Your task is to output the data exactly as it stands.

• **MATERIAL**:

:::

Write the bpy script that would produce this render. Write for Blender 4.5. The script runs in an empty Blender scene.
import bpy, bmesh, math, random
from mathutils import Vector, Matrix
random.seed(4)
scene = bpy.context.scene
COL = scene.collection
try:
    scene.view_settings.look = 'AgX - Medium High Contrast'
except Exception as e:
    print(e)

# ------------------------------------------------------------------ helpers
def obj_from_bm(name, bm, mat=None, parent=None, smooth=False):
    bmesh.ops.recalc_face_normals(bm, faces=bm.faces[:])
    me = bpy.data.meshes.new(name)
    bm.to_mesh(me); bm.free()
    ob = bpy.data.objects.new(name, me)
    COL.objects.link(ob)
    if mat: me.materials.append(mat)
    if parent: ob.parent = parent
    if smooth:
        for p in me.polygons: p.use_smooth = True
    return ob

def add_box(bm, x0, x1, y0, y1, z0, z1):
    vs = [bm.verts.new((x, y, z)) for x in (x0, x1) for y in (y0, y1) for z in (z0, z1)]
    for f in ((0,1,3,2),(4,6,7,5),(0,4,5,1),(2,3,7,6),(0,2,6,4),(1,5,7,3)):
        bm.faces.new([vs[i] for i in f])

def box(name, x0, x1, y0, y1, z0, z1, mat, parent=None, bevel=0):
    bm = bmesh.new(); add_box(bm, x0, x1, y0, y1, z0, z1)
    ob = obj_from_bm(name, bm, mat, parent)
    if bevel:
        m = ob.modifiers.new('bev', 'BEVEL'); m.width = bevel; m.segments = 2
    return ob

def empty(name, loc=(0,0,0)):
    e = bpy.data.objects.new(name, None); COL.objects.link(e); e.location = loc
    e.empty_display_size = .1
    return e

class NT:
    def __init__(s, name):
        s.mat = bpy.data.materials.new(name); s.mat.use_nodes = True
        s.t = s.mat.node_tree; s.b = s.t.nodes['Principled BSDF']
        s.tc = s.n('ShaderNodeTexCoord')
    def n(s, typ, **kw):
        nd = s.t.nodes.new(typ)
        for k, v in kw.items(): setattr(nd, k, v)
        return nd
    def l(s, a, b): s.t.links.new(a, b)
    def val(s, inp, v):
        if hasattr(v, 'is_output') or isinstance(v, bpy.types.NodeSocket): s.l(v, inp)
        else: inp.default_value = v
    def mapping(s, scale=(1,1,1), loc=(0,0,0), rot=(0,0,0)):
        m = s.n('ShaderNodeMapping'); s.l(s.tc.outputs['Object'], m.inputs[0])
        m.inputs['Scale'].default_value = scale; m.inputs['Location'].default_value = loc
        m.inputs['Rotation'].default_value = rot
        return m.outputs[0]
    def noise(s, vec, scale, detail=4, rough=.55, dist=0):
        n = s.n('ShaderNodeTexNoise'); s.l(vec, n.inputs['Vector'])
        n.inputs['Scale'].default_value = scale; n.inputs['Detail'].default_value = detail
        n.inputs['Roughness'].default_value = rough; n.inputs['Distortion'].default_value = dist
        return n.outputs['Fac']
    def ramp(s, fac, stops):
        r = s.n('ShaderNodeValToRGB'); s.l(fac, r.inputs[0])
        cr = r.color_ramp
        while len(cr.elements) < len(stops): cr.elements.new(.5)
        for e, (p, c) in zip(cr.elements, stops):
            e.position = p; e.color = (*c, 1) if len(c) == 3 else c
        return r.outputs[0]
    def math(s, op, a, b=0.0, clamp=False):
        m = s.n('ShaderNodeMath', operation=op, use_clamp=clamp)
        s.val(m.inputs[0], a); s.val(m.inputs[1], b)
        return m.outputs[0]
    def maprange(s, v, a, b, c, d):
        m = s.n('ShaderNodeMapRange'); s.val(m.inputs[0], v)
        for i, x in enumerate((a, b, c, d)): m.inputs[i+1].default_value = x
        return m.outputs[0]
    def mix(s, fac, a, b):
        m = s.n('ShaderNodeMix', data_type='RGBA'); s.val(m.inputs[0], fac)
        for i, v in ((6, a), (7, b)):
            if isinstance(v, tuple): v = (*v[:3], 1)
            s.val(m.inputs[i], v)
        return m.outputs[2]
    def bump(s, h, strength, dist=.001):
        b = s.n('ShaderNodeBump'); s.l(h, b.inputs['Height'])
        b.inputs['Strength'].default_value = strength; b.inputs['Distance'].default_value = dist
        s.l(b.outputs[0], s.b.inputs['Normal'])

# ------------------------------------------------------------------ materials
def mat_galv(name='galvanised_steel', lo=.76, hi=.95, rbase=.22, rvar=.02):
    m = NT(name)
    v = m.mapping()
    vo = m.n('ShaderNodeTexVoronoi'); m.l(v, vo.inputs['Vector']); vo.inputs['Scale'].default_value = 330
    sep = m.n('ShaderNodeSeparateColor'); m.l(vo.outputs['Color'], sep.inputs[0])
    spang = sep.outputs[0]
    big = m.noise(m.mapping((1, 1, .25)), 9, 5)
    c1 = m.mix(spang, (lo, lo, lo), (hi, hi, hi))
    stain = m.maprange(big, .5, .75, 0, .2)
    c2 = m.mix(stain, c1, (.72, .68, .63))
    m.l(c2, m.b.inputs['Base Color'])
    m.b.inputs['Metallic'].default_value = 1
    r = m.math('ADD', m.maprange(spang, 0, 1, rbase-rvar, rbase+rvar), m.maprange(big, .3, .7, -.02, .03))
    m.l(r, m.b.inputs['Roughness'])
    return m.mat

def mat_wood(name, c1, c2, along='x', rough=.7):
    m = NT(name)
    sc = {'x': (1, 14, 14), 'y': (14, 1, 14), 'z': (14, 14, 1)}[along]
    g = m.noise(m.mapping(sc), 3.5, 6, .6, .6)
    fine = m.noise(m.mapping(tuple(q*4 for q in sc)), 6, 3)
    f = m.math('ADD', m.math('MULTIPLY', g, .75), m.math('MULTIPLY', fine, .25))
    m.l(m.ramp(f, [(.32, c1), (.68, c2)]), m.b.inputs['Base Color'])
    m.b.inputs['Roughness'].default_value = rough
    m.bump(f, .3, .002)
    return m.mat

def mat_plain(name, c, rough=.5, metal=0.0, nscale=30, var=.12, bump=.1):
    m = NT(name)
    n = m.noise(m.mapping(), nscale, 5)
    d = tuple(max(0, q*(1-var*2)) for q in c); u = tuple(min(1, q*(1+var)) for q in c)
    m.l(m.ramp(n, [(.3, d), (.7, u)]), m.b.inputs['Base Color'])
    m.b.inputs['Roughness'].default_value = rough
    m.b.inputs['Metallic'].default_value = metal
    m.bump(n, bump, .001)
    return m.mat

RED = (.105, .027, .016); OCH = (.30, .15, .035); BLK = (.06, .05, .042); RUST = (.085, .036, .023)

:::

• **FINAL ANSWER**:
Write the bpy script that would produce this render. Write for Blender 4.5. The script runs in an empty Blender scene.
import bpy, bmesh, math, random
from mathutils import Vector, Matrix
random.seed(4)
scene = bpy.context.scene
COL = scene.collection
try:
    scene.view_settings.look = 'AgX - Medium High Contrast'
except Exception as e:
    print(e)

# ------------------------------------------------------------------ helpers
def obj_from_bm(name, bm, mat=None, parent=None, smooth=False):
    bmesh.ops.recalc_face_normals(bm, faces=bm.faces[:])
    me = bpy.data.meshes.new(name)
    bm.to_mesh(me); bm.free()
    ob = bpy.data.objects.new(name, me)
    COL.objects.link(ob)
    if mat: me.materials.append(mat)
    if parent: ob.parent = parent
    if smooth:
        for p in me.polygons: p.use_smooth = True
    return ob

def add_box(bm, x0, x1, y0, y1, z0, z1):
    vs = [bm.verts.new((x, y, z)) for x in (x0, x1) for y in (y0, y1) for z in (z0, z1)]
    for f in ((0,1,3,2),(4,6,7,5),(0,4,5,1),(2,3,7,6),(0,2,6,4),(1,5,7,3)):
        bm.faces.new([vs[i] for i in f])

def box(name, x0, x1, y0, y1, z0, z1, mat, parent=None, bevel=0):
    bm = bmesh.new(); add_box(bm, x0, x1, y0, y1, z0, z1)
    ob = obj_from_bm(name, bm, mat, parent)
    if bevel:
        m = ob.modifiers.new('bev', 'BEVEL'); m.width = bevel; m.segments = 2
    return ob

def empty(name, loc=(0,0,0)):
    e = bpy.data.objects.new(name, None); COL.objects.link(e); e.location = loc
    e.empty_display_size = .1
    return e

class NT:
    def __init__(s, name):
        s.mat = bpy.data.materials.new(name); s.mat.use_nodes = True
        s.t = s.mat.node_tree; s.b = s.t.nodes['Principled BSDF']
        s.tc = s.n('ShaderNodeTexCoord')
    def n(s, typ, **kw):
        nd = s.t.nodes.new(typ)
        for k, v in kw.items(): setattr(nd, k, v)
        return nd
    def l(s, a, b): s.t.links.new(a, b)
    def val(s, inp, v):
        if hasattr(v, 'is_output') or isinstance(v, bpy.types.NodeSocket): s.l(v, inp)
        else: inp.default_value = v
    def mapping(s, scale=(1,1,1), loc=(0,0,0), rot=(0,0,0)):
        m = s.n('ShaderNodeMapping'); s.l(s.tc.outputs['Object'], m.inputs[0])
        m.inputs['Scale'].default_value = scale; m.inputs['Location'].default_value = loc
        m.inputs['Rotation'].default_value = rot
        return m.outputs[0]
    def noise(s, vec, scale, detail=4, rough=.55, dist=0):
        n = s.n('ShaderNodeTexNoise'); s.l(vec, n.inputs['Vector'])
        n.inputs['Scale'].default_value = scale; n.inputs['Detail'].default_value = detail
        n.inputs['Roughness'].default_value = rough; n.inputs['Distortion'].default_value = dist
        return n.outputs['Fac']
    def ramp(s, fac, stops):
        r = s.n('ShaderNodeValToRGB'); s.l(fac, r.inputs[0])
        cr = r.color_ramp
        while len(cr.elements) < len(stops): cr.elements.new(.5)
        for e, (p, c) in zip(cr.elements, stops):
            e.position = p; e.color = (*c, 1) if len(c) == 3 else c
        return r.outputs[0]
    def math(s, op, a, b=0.0, clamp=False):
        m = s.n('ShaderNodeMath', operation=op, use_clamp=clamp)
        s.val(m.inputs[0], a); s.val(m.inputs[1], b)
        return m.outputs[0]
    def maprange(s, v, a, b, c, d):
        m = s.n('ShaderNodeMapRange'); s.val(m.inputs[0], v)
        for i, x in enumerate((a, b, c, d)): m.inputs[i+1].default_value = x
        return m.outputs[0]
    def mix(s, fac, a, b):
        m = s.n('ShaderNodeMix', data_type='RGBA'); s.val(m.inputs[0], fac)
        for i, v in ((6, a), (7, b)):
            if isinstance(v, tuple): v = (*v[:3], 1)
            s.val(m.inputs[i], v)
        return m.outputs[2]
    def bump(s, h, strength, dist=.001):
        b = s.n('ShaderNodeBump'); s.l(h, b.inputs['Height'])
        b.inputs['Strength'].default_value = strength; b.inputs['Distance'].default_value = dist
        s.l(b.outputs[0], s.b.inputs['Normal'])

# ------------------------------------------------------------------ materials
def mat_galv(name='galvanised_steel', lo=.76, hi=.95, rbase=.22, rvar=.02):
    m = NT(name)
    v = m.mapping()
    vo = m.n('ShaderNodeTexVoronoi'); m.l(v, vo.inputs['Vector']); vo.inputs['Scale'].default_value = 330
    sep = m.n('ShaderNodeSeparateColor'); m.l(vo.outputs['Color'], sep.inputs[0])
    spang = sep.outputs[0]
    big = m.noise(m.mapping((1, 1, .25)), 9, 5)
    c1 = m.mix(spang, (lo, lo, lo), (hi, hi, hi))
    stain = m.maprange(big, .5, .75, 0, .2)
    c2 = m.mix(stain, c1, (.72, .68, .63))
    m.l(c2, m.b.inputs['Base Color'])
    m.b.inputs['Metallic'].default_value = 1
    r = m.math('ADD', m.maprange(spang, 0, 1, rbase-rvar, rbase+rvar), m.maprange(big, .3, .7, -.02, .03))
    m.l(r, m.b.inputs['Roughness'])
    return m.mat

def mat_wood(name, c1, c2, along='x', rough=.7):
    m = NT(name)
    sc = {'x': (1, 14, 14), 'y': (14, 1, 14), 'z': (14, 14, 1)}[along]
    g = m.noise(m.mapping(sc), 3.5, 6, .6, .6)
    fine = m.noise(m.mapping(tuple(q*4 for q in sc)), 6, 3)
    f = m.math('ADD', m.math('MULTIPLY', g, .75), m.math('MULTIPLY', fine, .25))
    m.l(m.ramp(f, [(.32, c1), (.68, c2)]), m.b.inputs['Base Color'])
    m.b.inputs['Roughness'].default_value = rough
    m.bump(f, .3, .002)
    return m.mat

def mat_plain(name, c, rough=.5, metal=0.0, nscale=30, var=.12, bump=.1):
    m = NT(name)
    n = m.noise(m.mapping(), nscale, 5)
    d = tuple(max(0, q*(1-var*2)) for q in c); u = tuple(min(1, q*(1+var)) for q in c)
    m.l(m.ramp(n, [(.3, d), (.7, u)]), m.b.inputs['Base Color'])
    m.b.inputs['Roughness'].default_value = rough
    m.b.inputs['Metallic'].default_value = metal
    m.bump(n, bump, .001)
    return m.mat

RED = (.105, .027, .016); OCH = (.30, .15, .035); BLK = (.06, .05, .042); RUST = (.085, .036, .023)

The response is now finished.